─── Given data ───

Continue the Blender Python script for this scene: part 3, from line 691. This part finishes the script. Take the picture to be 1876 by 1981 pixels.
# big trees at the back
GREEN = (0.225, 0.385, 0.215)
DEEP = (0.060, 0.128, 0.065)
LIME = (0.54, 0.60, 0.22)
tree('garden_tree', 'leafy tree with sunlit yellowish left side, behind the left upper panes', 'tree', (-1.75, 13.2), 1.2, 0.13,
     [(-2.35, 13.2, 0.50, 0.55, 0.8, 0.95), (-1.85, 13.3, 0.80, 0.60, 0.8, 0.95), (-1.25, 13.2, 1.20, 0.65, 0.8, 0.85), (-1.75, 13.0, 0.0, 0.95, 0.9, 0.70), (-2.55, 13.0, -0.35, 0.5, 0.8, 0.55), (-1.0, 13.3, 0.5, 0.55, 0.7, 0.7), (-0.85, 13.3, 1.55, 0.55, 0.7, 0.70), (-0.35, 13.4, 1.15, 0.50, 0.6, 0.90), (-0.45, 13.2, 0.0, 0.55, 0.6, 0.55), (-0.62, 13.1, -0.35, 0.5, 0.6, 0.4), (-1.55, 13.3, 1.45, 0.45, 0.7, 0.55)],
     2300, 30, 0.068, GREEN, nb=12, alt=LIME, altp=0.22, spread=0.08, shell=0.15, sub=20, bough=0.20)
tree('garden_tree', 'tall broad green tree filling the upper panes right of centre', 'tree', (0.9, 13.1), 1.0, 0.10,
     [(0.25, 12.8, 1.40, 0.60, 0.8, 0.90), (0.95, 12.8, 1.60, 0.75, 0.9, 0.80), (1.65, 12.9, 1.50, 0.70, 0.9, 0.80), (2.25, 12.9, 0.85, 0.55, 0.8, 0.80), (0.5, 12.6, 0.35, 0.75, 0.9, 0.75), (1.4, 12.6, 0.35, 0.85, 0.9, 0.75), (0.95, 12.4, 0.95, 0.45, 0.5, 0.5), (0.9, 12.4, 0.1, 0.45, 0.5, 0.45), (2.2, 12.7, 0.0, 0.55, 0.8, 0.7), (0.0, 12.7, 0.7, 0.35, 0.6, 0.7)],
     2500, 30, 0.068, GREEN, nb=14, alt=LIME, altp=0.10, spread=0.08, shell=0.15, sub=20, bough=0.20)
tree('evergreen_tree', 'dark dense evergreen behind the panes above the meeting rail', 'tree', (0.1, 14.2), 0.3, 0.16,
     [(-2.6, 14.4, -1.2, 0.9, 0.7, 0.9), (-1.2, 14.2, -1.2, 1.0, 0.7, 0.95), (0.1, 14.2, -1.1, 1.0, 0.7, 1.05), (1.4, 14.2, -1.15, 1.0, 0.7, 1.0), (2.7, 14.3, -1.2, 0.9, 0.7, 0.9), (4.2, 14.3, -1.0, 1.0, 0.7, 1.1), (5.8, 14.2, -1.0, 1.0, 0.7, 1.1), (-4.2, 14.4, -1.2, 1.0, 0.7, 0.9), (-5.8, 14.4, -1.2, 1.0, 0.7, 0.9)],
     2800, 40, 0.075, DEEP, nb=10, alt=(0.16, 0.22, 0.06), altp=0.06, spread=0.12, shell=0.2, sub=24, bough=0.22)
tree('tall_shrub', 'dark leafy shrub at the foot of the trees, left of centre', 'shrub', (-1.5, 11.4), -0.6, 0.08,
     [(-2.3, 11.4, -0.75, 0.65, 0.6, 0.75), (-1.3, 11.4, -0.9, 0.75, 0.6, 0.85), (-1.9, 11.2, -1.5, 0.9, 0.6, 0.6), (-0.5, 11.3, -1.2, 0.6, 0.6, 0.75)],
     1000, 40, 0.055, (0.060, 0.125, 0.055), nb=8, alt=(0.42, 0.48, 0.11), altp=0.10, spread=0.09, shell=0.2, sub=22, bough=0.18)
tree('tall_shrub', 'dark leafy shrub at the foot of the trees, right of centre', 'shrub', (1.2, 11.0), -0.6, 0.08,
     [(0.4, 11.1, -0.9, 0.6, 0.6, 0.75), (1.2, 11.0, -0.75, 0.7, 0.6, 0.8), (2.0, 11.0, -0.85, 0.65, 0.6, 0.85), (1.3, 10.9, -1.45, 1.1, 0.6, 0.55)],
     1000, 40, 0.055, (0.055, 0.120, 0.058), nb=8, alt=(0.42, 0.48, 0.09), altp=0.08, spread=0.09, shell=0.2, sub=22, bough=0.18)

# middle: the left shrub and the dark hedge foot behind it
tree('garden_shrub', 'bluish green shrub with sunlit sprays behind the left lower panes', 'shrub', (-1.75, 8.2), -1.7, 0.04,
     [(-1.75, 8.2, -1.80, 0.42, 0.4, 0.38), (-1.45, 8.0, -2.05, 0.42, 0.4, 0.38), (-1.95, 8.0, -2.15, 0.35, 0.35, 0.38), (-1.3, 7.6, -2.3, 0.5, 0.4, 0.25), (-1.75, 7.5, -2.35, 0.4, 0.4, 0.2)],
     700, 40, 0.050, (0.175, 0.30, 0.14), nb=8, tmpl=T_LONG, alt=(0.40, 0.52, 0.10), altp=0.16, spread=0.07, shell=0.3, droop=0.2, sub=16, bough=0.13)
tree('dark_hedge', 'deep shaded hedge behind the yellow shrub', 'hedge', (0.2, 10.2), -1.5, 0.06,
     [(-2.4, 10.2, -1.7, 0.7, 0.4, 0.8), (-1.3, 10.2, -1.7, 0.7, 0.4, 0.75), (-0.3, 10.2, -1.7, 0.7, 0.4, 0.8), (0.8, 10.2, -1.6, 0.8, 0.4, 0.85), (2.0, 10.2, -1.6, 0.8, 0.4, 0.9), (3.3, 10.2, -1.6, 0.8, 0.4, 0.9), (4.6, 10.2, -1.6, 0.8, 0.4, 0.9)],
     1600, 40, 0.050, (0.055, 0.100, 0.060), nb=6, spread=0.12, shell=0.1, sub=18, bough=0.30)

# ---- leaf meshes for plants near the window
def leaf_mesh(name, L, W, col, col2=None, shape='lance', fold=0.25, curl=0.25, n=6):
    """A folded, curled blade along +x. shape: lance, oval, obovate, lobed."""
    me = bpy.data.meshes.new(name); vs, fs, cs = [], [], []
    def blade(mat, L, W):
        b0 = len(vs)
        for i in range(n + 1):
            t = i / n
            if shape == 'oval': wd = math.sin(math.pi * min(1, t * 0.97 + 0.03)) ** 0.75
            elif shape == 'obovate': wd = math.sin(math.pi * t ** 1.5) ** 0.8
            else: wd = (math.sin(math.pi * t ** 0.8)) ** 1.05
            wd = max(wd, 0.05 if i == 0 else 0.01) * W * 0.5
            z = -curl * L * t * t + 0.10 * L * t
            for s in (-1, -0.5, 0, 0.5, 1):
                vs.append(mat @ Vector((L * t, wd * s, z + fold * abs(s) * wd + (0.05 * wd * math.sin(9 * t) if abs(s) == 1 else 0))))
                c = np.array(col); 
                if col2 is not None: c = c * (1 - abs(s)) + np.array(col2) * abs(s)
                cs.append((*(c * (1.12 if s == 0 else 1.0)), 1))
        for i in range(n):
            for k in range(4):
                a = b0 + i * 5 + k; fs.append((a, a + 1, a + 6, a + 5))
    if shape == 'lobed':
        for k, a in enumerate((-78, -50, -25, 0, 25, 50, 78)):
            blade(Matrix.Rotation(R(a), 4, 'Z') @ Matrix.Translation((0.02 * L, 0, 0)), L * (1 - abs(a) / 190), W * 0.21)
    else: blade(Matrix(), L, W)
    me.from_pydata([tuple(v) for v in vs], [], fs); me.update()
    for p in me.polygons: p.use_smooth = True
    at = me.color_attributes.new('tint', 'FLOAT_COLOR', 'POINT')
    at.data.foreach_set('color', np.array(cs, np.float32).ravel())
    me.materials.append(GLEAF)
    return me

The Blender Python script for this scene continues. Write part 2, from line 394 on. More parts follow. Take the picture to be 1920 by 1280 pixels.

───

Check each line above for "with" and return the ones that have it.

tree('garden_tree', 'leafy tree with sunlit yellowish left side, behind the left upper panes', 'tree', (-1.75, 13.2), 1.2, 0.13,
tree('garden_shrub', 'bluish green shrub with sunlit sprays behind the left lower panes', 'shrub', (-1.75, 8.2), -1.7, 0.04,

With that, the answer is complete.